How do you get 50,000 people gathering in a remote desert to Leave No Trace of their having been there… without a garbage can in sight?  How do you encourage a bike, pedestrian and public transportation culture in a country addicted to the automobile?  How do you change the collective consciousness — and behavior — of a city’s population?

Jaime Lerner re-invented urban space in his native Curitiba, Brazil. He participated in the 2007 TED Conference in Monterey, CA, where he gave an inspired presentation about revolutionizing bus transit, awakening green consciousness in a populace accustomed to litter and blight, and changing the way city planners and bureaucrats worldwide conceive what’s possible within the metropolitan landscape. And he throws in a little song for good measure.

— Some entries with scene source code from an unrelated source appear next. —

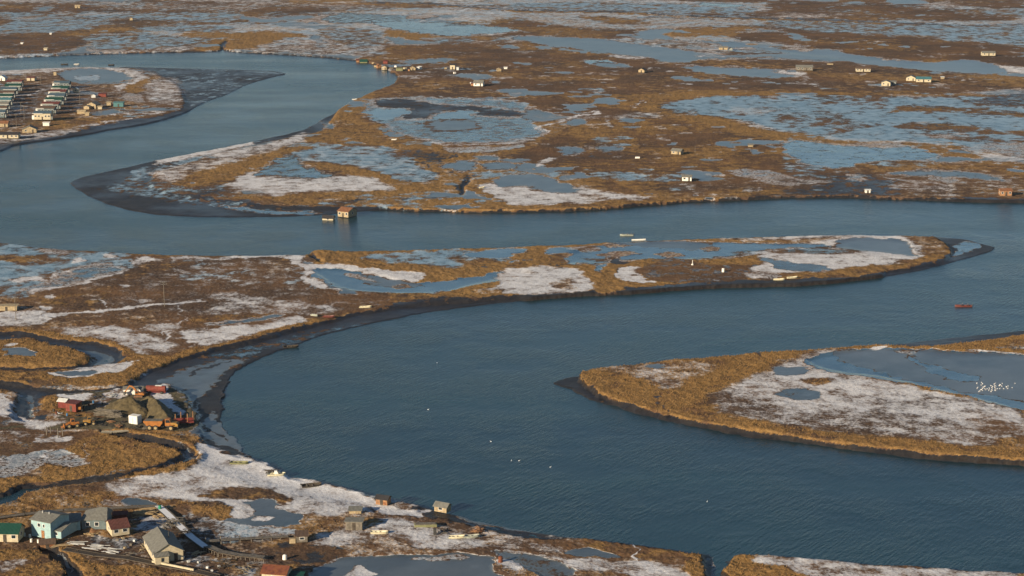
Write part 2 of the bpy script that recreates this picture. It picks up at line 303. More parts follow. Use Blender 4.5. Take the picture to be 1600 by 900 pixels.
# ------------- right island covers
P('s.36 g.45', [(940,573),(1045,566),(1120,568),(1100,585),(1060,600),(1030,608),(1000,590),(960,582)], soft=6, a=.9)
P('s.55 g.3', [(1010,590),(1060,592),(1060,602),(1035,606)], soft=4, a=.6)
P('p.8', [(1012,571),(1030,568),(1042,571),(1025,575)], soft=1)
P('s.36', [(1120,610),(1180,590),(1260,550),(1330,548),(1440,615),(1540,635),(1600,650),(1800,690),(1800,720),(1600,700),(1480,690),(1400,680),(1300,670),(1200,656),(1130,640),(1110,625)], soft=8)
P('s.66', [(1160,606),(1200,585),(1230,570),(1275,556),(1300,545),(1290,556),(1262,570),(1300,582),(1370,590),(1440,610),(1500,620),(1560,632),(1600,648),(1600,662),(1540,648),(1480,655),(1440,650),(1380,640),(1330,645),(1260,640),(1220,628)], soft=5)
P('s.5', [(1400,650),(1500,650),(1580,680),(1560,695),(1480,690),(1420,670)], soft=6)
P('p.85', [(1206,580),(1225,573),(1270,573),(1275,580),(1240,588),(1210,588)], soft=1)
P('m.6 p.7', [(1220,614),(1250,606),(1288,610),(1285,620),(1255,626),(1225,622)], soft=1)
P('g.4', [(1265,594),(1300,592),(1310,598),(1275,602)], soft=2, a=.8)
P('g.3 s.1', [(1560,690),(1600,680),(1620,700),(1590,703)], soft=2)
P('g.9 m.1', [(1330,541),(1461,527),(1600,514),(1800,500),(2020,490),(2020,550),(1800,548),(1600,553),(1500,549),(1440,545),(1370,546)], soft=2, a=1)
P('w.9', [(1262,562),(1310,551),(1360,545),(1440,546),(1500,550),(1600,555),(1800,560),(1800,665),(1600,643),(1560,632),(1500,617),(1440,604),(1370,588),(1310,582),(1275,572)], soft=1, h=LAND-.2, hs=1)
P('p.97', [(1310,553),(1360,548),(1440,548),(1500,552),(1600,557),(1800,562),(1800,640),(1600,626),(1500,610),(1440,597),(1380,580),(1330,568)], soft=3)
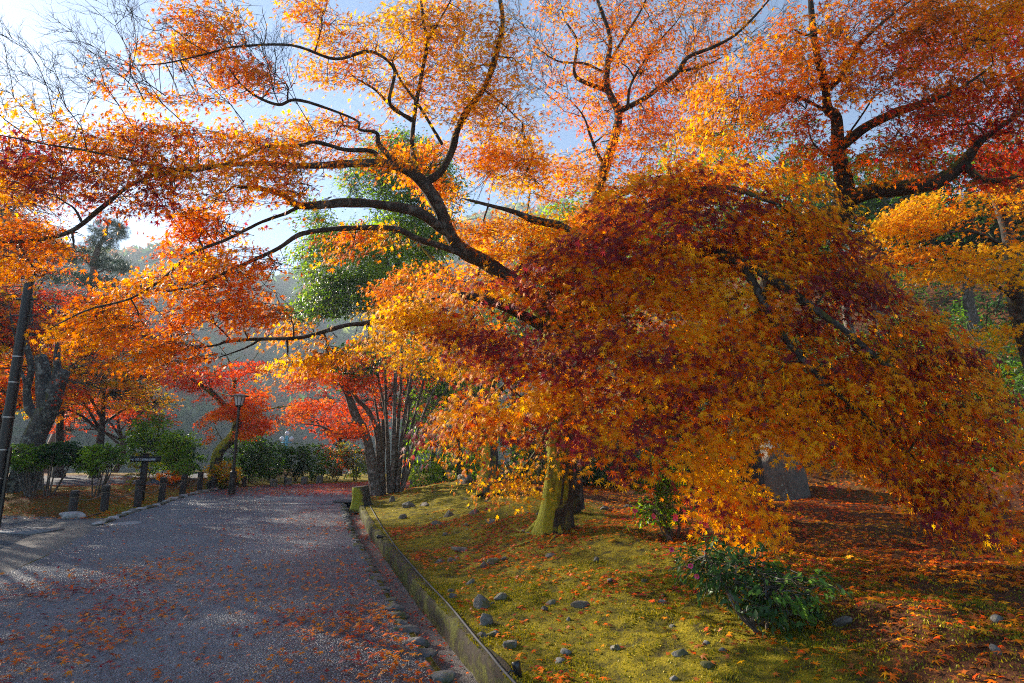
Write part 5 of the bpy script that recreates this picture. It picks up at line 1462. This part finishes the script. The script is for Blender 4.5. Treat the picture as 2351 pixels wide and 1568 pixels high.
# ------------------------------------------------------------------ covers, cable, garden spotlights
p = flat(291, 1202)
a = Acc(); v, f = tubes(np.array([[p + A(0, 0, .0), p + A(0, 0, .010)]]), np.array([[.26, .25]]), 28); a.add(v, f); a.add(v[-28:], [list(range(28))])
tag(a.build("round_cover", M['iron'], None, p), "small round cover set in the paving near the kerb", "manhole cover")
p = flat(62, 1220)
root = thing("square_cover", "square metal drain lid lying in the gravel at left", "manhole cover", tuple(p))
a = Acc(); boxv(a, p + A(0, 0, .012), (.95, .62, .03), -.25, bev=.004); a.build("lid", M['iron'], root, p)
a = Acc()
for k in range(5):
    boxv(a, p + A(-.30 + k * .15, .045 * (2 - k) * .8, .029), (.05, .40, .012), -.25)
a.build("ribs", M['iron'], root, p)

def on_bank(px, py, dz=.012):
    q, t = ground_at(px, py)
    return q + A(0, 0, dz)
cab = [(848, 1098), (842, 1125), (843, 1150), (856, 1176), (870, 1200), (897, 1245), (918, 1280), (942, 1310), (965, 1340), (990, 1372), (1022, 1410), (1046, 1440), (1072, 1475), (1098, 1510), (1122, 1540), (1150, 1578), (1185, 1620)]
C = catmull(np.array([on_bank(*c, .014) for c in cab]), 10)
for q in C:
    q[2] = max(q[2], (WTOP if .38 < q[0] - float(xs(q[1])) < .56 else float(gh(q[0], q[1]))) + .024)
a = Acc(); v, f = tubes(C[None], np.full((1, len(C)), .008), 8); a.add(v, f)
tag(a.build("cable", M['cable'], smooth=True), "grey cable lying along the top of the mossy wall", "cable")
for (px, py, d, lab) in [(815, 1164, (-1, -.2, .05), "small black garden spotlight on the wall near the stump"), (872, 1252, (-1, .1, .06), "small black garden spotlight halfway along the wall"), (1188, 1560, (-.25, .25, .9), "small black garden spotlight at the bottom edge, pointing up")]:
    p = on_bank(px, py, .035)
    p[2] = max(p[2], WTOP + .035)
    root = thing("garden_spotlight", lab, "spotlight", tuple(p))
    d = unit(A(*d)); r = .028
    a = Acc(); v, f = tubes(np.array([[p - d * .05, p - d * .045, p + d * .03, p + d * .05, p + d * .045]]), np.array([[r * .55, r * .8, r, r * 1.05, r * .85]]), 16); a.add(v, f); a.add(v[:16], [list(range(16))[::-1]]); a.build("housing", M['black'], root, p)
    c = Acc(); c.add(v[-16:], [list(range(16))]); c.build("lens", M['lampglass'], root, p)
    i = np.argmin(np.linalg.norm(C - p, axis=1)); e = C[i]
    m_ = (p + e) / 2 + A(0, 0, .01)
    a = Acc(); v, f = tubes(catmull(np.array([p - d * .05, m_, e]), 5)[None], np.full((1, 11), .006), 6); a.add(v, f); a.build("lead", M['black'], root, p)
C = np.array([flat(262, 1183) + A(-.3, 0, .05), flat(250, 1186) + A(-.35, 0, .03), flat(225, 1190) + A(-.3, 0, .02), flat(200, 1189) + A(0, 0, .02), flat(175, 1182) + A(0, .1, .02)])
a = Acc(); v, f = tubes(catmull(C, 6)[None], np.full((1, 25), .015), 6); a.add(v, f)
tag(a.build("hose", M['black'], smooth=True), "thin black hose beside the pale rock and end bollard", "hose")

# ------------------------------------------------------------------ fallen leaves
def litter(name, pts, size, cols, seed, label=None, lift=.012, z=None, curl=.5):
    P = np.column_stack([pts, (gh(pts[:, 0], pts[:, 1]) if z is None else np.full(len(pts), z))])
    P[:, 2] += lift + rng.uniform(0, .012, len(P))
    a = rng.uniform(0, 6.283, len(P))
    T = np.stack([np.cos(a), np.sin(a), rng.normal(0, .22, len(P))], -1)
    Nn = rng.normal(0, curl * .55, P.shape) + A(0, 0, 1)
    acc = Acc()
    put_leaves(acc, LEAF5, P, T, Nn, size * rng.uniform(.6, 1.1, len(P)), colours(P, cols, .8, seed, jit=.3))
    return tag(acc.build(name, M['fallen'], color=True), kind="stuff")
FC = ['orange', 'orange', 'deep', 'deep', 'redor', 'brown', 'crimson']
def scatter(n, x0, x1, y0, y1, keep):
    out = np.zeros((0, 2))
    while len(out) < n:
        q = np.column_stack([rng.uniform(x0, x1, n * 3), rng.uniform(y0, y1, n * 3)])
        out = np.vstack([out, q[keep(q[:, 0], q[:, 1])]])
    return out[:n]
# on the paving: thick near the gutter and below the big branches, sparse to the left
def kp(x, y):
    u = xs(y) - x
    d = (.38 + .62 * np.exp(-np.maximum(u, 0) / .8)) * (1 - .9 * sm(y, 6.5, 9.5)) * (1 - .6 * sm(u - .35 * (7 - y), 2.8, 4.6)) * (.35 + 1.0 * sm(n2(x, y, 1.1, 50), .3, .7))
    return (x < xs(y) + .02) & (x > xk(y)) & (rng.random(x.shape) < d)
litter("fallen_leaves_on_path", scatter(5200, -8, 1.2, 2.2, 16, kp), .043, FC, 1, z=.012)
def kfar(x, y):
    d = sm(y, 16.5, 18.5) * (.35 + .65 * sm(x, -9, -6))
    return inpoly(x, y, PATH) & (rng.random(x.shape) < d)
litter("fallen_leaves_at_bend", scatter(15000, -9.5, 4, 16, 24.5, kfar), .046, ['orange', 'coral', 'redor', 'redor', 'red'], 2, z=.012)
def kg(x, y):
    u = x - xs(y)
    return (u > .12) & (u < .40) & (rng.random(x.shape) < .3 + .7 * sm(n2(x, y, 2.2, 51), .4, .6))
litter("fallen_leaves_in_gutter", scatter(700, -5, 1, 2.5, 15.2, kg), .036, ['deep', 'redor', 'brown', 'crimson'], 3, z=GFLOOR + .012)
def kb(x, y):
    u = x - xs(y)
    d = sm(n2(x, y, .9, 52), .28, .75) * (.5 + .5 * sm(n2(x, y, 3.2, 53), .3, .6))
    return (u > .62) & (x * .5 + y * .87 < 9.6) & (rng.random(x.shape) < d)
litter("fallen_leaves_on_moss", scatter(9000, -5, 6, 2, 15, kb), .043, FC, 4)
def kl(x, y):
    u = x - xs(y)
    w = np.maximum(sm(x, 1.1, 2.4), sm(y - .1 * x, 6.9, 8.2) * sm(u, 3.2, 4.6))
    d = w * (.3 + .7 * sm(n2(x, y, .8, 54) + .25 * sm(y, 4, 8), .35, .65))
    return (rng.random(x.shape) < d) & (u > 1) & (y < 20)
litter("leaf_litter", scatter(46000, -3, 12, 2, 18, kl), .048, ['gold', 'orange', 'orange', 'deep', 'deep', 'redor'], 5)
litter("leaf_litter_near", scatter(3000, .9, 5.5, 1.6, 5.5, lambda x, y: rng.random(x.shape) < sm(x, .8, 2.2) * (.25 + .75 * sm(n2(x, y, 1.4, 56), .3, .6))), .045, ['orange', 'deep', 'redor', 'brown', 'brown'], 8)
def kk(x, y):
    u = x - xs(y)
    return (y > 14) & (u > .6) & (y + .18 * (x + 4) > 15.0)
litter("leaf_litter_behind_bank", scatter(9000, -5.5, 9, 14, 26, kk), .048, ['orange', 'deep', 'redor', 'brown'], 6)
def kh(x, y):
    v = xk(y) - x
    return (v > .3) & (v < 4.5) & (y > 12.2) & (rng.random(x.shape) < .25 + .75 * sm(n2(x, y, 1.0, 55), .35, .65))
litter("fallen_leaves_by_bollards", scatter(5000, -15, -7, 12.2, 22, kh), .042, ['orange', 'deep', 'redor', 'brown', 'brown'], 7)

def ku(x, y):
    return (x * .62 + y * .78 > 14.3) & (x > 2.5) & (rng.random(x.shape) < .2 + .8 * sm(n2(x, y, .5, 61), .35, .6))
q = scatter(80000, 2.5, 42, 8, 44, ku)
P = np.column_stack([q, gh(q[:, 0], q[:, 1]) + rng.uniform(0, 1.5, len(q)) * sm(n2(q[:, 0], q[:, 1], .6, 62), .25, .8) * (.25 + .75 * sm(q[:, 1], 13, 18))])
acc = Acc()
put_leaves(acc, OVAL, P, rng.normal(0, 1, P.shape), rng.normal(0, .6, P.shape) + A(0, 0, 1), rng.uniform(.07, .17, len(P)), colours(P, ['dgreen', 'dgreen', 'dgreen', 'green', 'brown'], .4, 63))
tag(acc.build("hillside_undergrowth", M['green'], color=True), kind="stuff")

# tiny moss tufts that roughen the bank
def km(x, y):
    u = x - xs(y)
    return (u > .42) & (u < 7) & (x * .5 + y * .87 < 10.5) & (rng.random(x.shape) < .25 + .75 * sm(n2(x, y, 2.5, 60), .35, .65))
q = np.vstack([scatter(60000, -5, 6, 2, 13.5, km), scatter(70000, -1.2, 3.5, 2, 6.5, km)])
P = np.column_stack([q, np.where((q[:, 0] - xs(q[:, 1])) < .57, WTOP, gh(q[:, 0], q[:, 1]))])
a = rng.uniform(0, 6.283, len(P))
hgt = rng.uniform(.006, .018, len(P))
sx = np.stack([np.cos(a), np.sin(a), a * 0], -1) * (hgt * .45)[:, None]
up_ = rng.normal(0, .45, P.shape) + A(0, 0, 1)
tip = P + unit(up_) * hgt[:, None]
acc = Acc()
vv = np.stack([P - sx - A(0, 0, .004), P + sx - A(0, 0, .004), tip], 1).reshape(-1, 3)
c = np.array([(.22, .19, .006), (.36, .29, .008), (.13, .15, .008), (.50, .38, .010)])[rng.integers(0, 4, len(P))]
acc.add(vv, (np.arange(len(P)) * 3)[:, None] + np.arange(3)[None], np.repeat(c, 3, 0))
tag(acc.build("moss_tufts", M['fallen'], color=True), kind="stuff")

# ------------------------------------------------------------------ hills across the valley, their woods, and the air
az = np.radians(np.linspace(-80, 70, 120))
rr_ = np.linspace(75, 480, 50)
AZ, RR = np.meshgrid(az, rr_, indexing='ij')
hx, hy = np.sin(AZ) * RR, np.cos(AZ) * RR
deg = np.degrees(AZ)
def hill_z(x, y):
    r = np.hypot(x, y); d = np.degrees(np.arctan2(x, y))
    tp = 106 + 12 * np.sin(d * .09 + 1) + 26 * sm(d, -26, -8) + 16 * (n2(d, d * 0, .13, 70) - .5)
    return -23 + (tp + 23) * sm(r, 90, 400) + 12 * (n2(x, y, .018, 71) - .5) * sm(r, 80, 150) - (r > 405) * (r - 405) * .1
acc = Acc()
hz = hill_z(hx, hy)
n0, n1 = hx.shape
k = (np.arange(n0 - 1)[:, None] * n1 + np.arange(n1 - 1)[None]).ravel()
acc.add(np.stack([hx, hy, hz], -1), np.stack([k, k + n1, k + n1 + 1, k + 1], -1))
M['hill'] = plain("wooded_hillside", (.03, .05, .022), .9, 0, .5, .4)
tag(acc.build("hills", M['hill'], smooth=True), kind="structure")
n = 3600
aa = np.radians(rng.uniform(-62, 20, n)); r_ = 82 + 318 * rng.random(n) ** .7
tx, ty = np.sin(aa) * r_, np.cos(aa) * r_
tz_ = hill_z(tx, ty)
kk_ = 56
cen = np.stack([tx, ty, tz_], -1)
sz = rng.uniform(2.2, 4.2, n) * (1 + (r_ - 80) / 500)
d = unit(rng.normal(0, 1, (n, kk_, 3)) + A(0, 0, .3))
P = cen[:, None] + d * sz[:, None, None] * A(1, 1, 1.25) * rng.uniform(.6, 1, (n, kk_, 1)) + (A(0, 0, 1.3) * sz[:, None])[:, None]
pal = np.array([(.03, .07, .02), (.07, .13, .03), (.16, .20, .05), (.32, .12, .03), (.012, .03, .012), (.32, .20, .05)])
w = vnoise(cen * .03, 72)
ci = np.clip((w + rng.normal(0, .22, n)) * 6, 0, 5).astype(int)
cc = np.repeat(pal[np.array([4, 0, 0, 1, 2, 3])[ci]], kk_, 0) * rng.uniform(.7, 1.3, (n * kk_, 1))
acc = Acc()
put_leaves(acc, OVAL, P.reshape(-1, 3), rng.normal(0, 1, (n * kk_, 3)), (d + rng.normal(0, .3, d.shape)).reshape(-1, 3), np.repeat(sz * .42, kk_) * rng.uniform(.7, 1.2, n * kk_), cc)
tag(acc.build("far_woods", M['green'], color=True), kind="stuff")

bm = bmesh.new(); bmesh.ops.create_cube(bm, size=1)
me = bpy.data.meshes.new("haze"); bm.to_mesh(me); bm.free()
hz_o = bpy.data.objects.new("haze", me); COL.objects.link(hz_o)
HB = (-480, 480, -60, 500, -60, 150)
hz_o.scale = (HB[1] - HB[0], HB[3] - HB[2], HB[5] - HB[4])
hz_o.location = ((HB[0] + HB[1]) / 2, (HB[2] + HB[3]) / 2, (HB[4] + HB[5]) / 2)
hm = bpy.data.materials.new("morning_haze"); hm.use_nodes = True
nt = hm.node_tree
nt.nodes.remove(nt.nodes["Principled BSDF"])
pv = nt.nodes.new("ShaderNodeVolumePrincipled")
pv.inputs["Color"].default_value = (.70, .86, 1.0, 1)
pv.inputs["Density"].default_value = .0009
pv.inputs["Anisotropy"].default_value = .2
nt.links.new(pv.outputs[0], nt.nodes["Material Output"].inputs["Volume"])
me.materials.append(hm)
tag(hz_o, kind="stuff")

What are your thoughts about affecting social change through urban planning?

About the author: Will Chase

Will Chase first attended Burning Man 2001. He was Burning Man's Web Team Project Manager and Webmaster from 2004-2009, and the Operations Manager and member of the Art Council for the ARTery (Burning Man's art department headquarters in Black Rock City) from 2003-2008. In 2009, he transitioned into the Communications Department, where his responsibilities include global communication strategy, authoring the Jackrabbit Speaks Newsletter, content management for the Burning Man website, coordination of Burning Man's social networking efforts, and acting as editor for the Burning Blog. Tales of his sordid adventures can be found on his website.

One thought on “Changing Environmental Consciousness Through Urban Planning

  • As a student about to begin a Masters in Urban Planning I’m very interested in hearing more on this subject. I participated in my virgin burn last year and believe I am hooked for life (though some how it looks as school got in the way this year = the need for me to become a better planner).

    The organization blew me away, as did the populace’s general subscription to the leave no trace/maximize a given environment philosophy. I have also been moved by blog posted after this one regarding mapping techniques tested in BRC and applied in underdeveloped locations across the world.

    Of course, there are endless lessons for participants, and outsiders, developed and tested within the “walls” of the BRC. I look forward to continuing to learn, personally and professionally, from the endless wealth of knowledge and innovation that defines the burning community.